─── Data section ───

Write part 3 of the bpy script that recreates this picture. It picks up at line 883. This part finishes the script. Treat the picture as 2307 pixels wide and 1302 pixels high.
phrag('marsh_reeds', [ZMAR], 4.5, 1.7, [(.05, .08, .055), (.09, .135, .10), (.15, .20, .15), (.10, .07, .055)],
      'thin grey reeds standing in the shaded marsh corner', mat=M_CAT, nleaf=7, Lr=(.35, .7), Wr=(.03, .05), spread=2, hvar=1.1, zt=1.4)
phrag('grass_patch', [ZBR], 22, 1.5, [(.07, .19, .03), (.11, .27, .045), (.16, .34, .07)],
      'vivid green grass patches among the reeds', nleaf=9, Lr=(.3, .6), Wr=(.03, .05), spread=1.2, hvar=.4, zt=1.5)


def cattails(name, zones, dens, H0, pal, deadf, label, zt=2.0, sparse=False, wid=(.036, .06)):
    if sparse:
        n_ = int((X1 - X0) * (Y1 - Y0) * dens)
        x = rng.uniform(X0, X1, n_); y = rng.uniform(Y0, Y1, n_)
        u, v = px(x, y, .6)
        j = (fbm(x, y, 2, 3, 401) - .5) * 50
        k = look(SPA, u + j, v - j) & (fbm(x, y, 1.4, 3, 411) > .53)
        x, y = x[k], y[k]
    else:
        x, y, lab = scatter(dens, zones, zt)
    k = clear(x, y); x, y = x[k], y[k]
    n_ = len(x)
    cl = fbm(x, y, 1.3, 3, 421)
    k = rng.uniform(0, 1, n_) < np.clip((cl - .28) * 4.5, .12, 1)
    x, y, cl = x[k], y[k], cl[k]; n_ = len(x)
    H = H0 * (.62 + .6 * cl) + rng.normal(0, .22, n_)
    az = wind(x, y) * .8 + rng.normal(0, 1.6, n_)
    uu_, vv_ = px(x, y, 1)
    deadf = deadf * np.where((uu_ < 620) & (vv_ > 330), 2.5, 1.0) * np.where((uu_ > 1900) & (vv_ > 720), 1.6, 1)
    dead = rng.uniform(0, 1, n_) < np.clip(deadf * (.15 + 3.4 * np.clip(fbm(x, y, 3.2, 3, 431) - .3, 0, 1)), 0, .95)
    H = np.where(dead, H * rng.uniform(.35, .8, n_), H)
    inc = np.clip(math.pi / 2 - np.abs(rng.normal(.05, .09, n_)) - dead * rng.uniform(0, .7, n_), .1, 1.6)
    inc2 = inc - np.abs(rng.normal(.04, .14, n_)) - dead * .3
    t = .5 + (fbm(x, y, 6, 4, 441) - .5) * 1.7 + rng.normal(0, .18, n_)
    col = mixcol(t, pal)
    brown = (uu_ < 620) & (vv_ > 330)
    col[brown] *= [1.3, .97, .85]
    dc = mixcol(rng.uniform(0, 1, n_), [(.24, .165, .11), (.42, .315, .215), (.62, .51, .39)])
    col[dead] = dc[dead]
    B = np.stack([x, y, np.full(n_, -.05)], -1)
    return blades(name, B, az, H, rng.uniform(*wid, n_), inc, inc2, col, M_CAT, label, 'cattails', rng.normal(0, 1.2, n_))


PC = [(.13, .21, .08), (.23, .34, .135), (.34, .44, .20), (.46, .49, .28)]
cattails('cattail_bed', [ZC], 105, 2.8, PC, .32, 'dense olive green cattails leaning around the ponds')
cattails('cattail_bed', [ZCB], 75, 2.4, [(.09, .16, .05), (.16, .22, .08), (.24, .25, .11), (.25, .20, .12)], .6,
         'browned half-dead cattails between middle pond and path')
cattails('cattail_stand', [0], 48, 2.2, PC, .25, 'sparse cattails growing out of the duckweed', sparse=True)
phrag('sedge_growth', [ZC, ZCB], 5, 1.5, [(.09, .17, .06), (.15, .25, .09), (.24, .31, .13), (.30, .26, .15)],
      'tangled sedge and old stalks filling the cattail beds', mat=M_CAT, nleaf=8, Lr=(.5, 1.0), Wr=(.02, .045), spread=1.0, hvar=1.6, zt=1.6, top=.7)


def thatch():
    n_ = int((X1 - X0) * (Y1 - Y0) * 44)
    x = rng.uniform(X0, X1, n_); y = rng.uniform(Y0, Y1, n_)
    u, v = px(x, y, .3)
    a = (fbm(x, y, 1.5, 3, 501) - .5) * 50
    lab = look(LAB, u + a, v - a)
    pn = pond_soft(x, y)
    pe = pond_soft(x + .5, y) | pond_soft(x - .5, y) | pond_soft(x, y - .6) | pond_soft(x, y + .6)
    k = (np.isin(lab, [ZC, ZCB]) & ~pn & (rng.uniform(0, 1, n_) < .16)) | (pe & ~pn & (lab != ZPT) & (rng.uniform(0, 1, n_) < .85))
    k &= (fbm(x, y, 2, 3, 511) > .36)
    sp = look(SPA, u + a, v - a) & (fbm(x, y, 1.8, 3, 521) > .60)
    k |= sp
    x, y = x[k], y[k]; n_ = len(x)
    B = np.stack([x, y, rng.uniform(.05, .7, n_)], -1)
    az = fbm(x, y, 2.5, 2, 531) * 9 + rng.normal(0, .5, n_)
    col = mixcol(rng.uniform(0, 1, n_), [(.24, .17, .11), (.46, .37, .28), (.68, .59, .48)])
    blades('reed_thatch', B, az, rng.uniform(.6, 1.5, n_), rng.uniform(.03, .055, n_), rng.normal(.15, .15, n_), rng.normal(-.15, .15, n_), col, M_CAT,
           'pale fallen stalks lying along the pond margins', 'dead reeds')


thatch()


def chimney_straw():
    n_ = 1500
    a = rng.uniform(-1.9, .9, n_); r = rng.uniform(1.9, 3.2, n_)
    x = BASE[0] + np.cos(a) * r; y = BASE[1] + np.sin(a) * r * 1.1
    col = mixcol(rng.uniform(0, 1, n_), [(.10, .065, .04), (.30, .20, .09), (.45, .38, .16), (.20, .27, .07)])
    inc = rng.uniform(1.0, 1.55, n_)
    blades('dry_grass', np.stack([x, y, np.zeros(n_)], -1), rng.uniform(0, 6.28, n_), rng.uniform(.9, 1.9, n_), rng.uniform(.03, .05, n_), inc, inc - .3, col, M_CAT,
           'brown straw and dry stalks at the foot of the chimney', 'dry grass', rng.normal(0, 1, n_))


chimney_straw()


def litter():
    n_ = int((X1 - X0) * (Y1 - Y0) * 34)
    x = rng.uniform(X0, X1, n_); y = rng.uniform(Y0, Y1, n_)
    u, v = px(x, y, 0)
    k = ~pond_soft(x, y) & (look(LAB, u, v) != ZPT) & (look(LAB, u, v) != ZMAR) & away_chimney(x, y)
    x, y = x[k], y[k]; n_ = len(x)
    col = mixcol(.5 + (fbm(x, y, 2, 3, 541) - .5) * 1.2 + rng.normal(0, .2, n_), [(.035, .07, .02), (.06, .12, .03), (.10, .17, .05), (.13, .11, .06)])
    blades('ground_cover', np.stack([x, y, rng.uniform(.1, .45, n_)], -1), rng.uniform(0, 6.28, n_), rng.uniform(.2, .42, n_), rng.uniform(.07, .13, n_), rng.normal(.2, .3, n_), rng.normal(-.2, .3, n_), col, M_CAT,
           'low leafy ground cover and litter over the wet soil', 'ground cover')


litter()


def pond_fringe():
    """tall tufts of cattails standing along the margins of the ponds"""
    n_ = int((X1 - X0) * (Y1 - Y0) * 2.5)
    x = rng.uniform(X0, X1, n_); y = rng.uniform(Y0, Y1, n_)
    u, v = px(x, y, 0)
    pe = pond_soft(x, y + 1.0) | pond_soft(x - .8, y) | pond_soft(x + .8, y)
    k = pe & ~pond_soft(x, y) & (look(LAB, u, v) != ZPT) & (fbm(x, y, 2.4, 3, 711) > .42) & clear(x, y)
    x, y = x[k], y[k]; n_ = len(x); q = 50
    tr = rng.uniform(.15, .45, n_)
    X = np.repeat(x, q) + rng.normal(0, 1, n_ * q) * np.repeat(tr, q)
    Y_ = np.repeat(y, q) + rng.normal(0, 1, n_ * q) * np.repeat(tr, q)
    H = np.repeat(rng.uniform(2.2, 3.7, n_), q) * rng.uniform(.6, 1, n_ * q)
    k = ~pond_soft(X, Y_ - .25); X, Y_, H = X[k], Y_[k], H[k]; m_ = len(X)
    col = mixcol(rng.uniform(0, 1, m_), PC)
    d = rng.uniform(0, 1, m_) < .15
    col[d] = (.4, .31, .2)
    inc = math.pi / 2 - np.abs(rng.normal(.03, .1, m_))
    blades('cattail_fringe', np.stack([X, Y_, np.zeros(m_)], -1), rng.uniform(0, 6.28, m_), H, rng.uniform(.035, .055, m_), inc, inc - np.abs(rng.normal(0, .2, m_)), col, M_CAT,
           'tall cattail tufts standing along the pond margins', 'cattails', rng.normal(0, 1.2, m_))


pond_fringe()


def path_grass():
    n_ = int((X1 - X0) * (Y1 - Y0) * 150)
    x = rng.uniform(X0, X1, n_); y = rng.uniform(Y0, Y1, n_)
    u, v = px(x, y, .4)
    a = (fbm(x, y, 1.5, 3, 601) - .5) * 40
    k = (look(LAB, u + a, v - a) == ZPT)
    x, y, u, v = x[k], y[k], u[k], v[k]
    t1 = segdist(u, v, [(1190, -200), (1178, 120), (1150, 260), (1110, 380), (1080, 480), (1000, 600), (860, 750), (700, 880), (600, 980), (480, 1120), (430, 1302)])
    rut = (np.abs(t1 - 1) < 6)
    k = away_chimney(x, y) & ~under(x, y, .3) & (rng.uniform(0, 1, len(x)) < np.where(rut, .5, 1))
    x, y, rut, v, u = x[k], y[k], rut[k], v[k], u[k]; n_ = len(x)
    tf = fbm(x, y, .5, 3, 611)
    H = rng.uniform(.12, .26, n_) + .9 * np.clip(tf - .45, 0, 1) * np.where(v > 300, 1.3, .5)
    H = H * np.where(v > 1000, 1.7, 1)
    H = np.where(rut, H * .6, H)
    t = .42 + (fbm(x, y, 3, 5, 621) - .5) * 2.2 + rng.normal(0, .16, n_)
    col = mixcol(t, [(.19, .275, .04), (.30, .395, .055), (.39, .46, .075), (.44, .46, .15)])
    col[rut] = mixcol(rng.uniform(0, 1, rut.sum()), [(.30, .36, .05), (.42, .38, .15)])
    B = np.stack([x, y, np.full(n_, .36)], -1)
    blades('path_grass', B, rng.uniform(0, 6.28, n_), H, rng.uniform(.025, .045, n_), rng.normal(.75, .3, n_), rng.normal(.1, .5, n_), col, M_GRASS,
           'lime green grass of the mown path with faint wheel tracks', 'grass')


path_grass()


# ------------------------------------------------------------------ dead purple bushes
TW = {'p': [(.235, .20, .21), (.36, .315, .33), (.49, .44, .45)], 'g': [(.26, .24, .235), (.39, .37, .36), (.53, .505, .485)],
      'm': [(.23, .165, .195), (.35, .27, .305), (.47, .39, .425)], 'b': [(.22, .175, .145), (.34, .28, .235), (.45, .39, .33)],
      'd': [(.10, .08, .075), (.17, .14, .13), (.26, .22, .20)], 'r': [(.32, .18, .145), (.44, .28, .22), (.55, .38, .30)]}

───

_Task to complete_
Reproduce exactly, please, only the lines from the start of the data above to the line that contains "spread=1.2, hvar=.4, zt=1.5)", with both ends kept.

_Output for this exercise_
Write part 3 of the bpy script that recreates this picture. It picks up at line 883. This part finishes the script. Treat the picture as 2307 pixels wide and 1302 pixels high.
phrag('marsh_reeds', [ZMAR], 4.5, 1.7, [(.05, .08, .055), (.09, .135, .10), (.15, .20, .15), (.10, .07, .055)],
      'thin grey reeds standing in the shaded marsh corner', mat=M_CAT, nleaf=7, Lr=(.35, .7), Wr=(.03, .05), spread=2, hvar=1.1, zt=1.4)
phrag('grass_patch', [ZBR], 22, 1.5, [(.07, .19, .03), (.11, .27, .045), (.16, .34, .07)],
      'vivid green grass patches among the reeds', nleaf=9, Lr=(.3, .6), Wr=(.03, .05), spread=1.2, hvar=.4, zt=1.5)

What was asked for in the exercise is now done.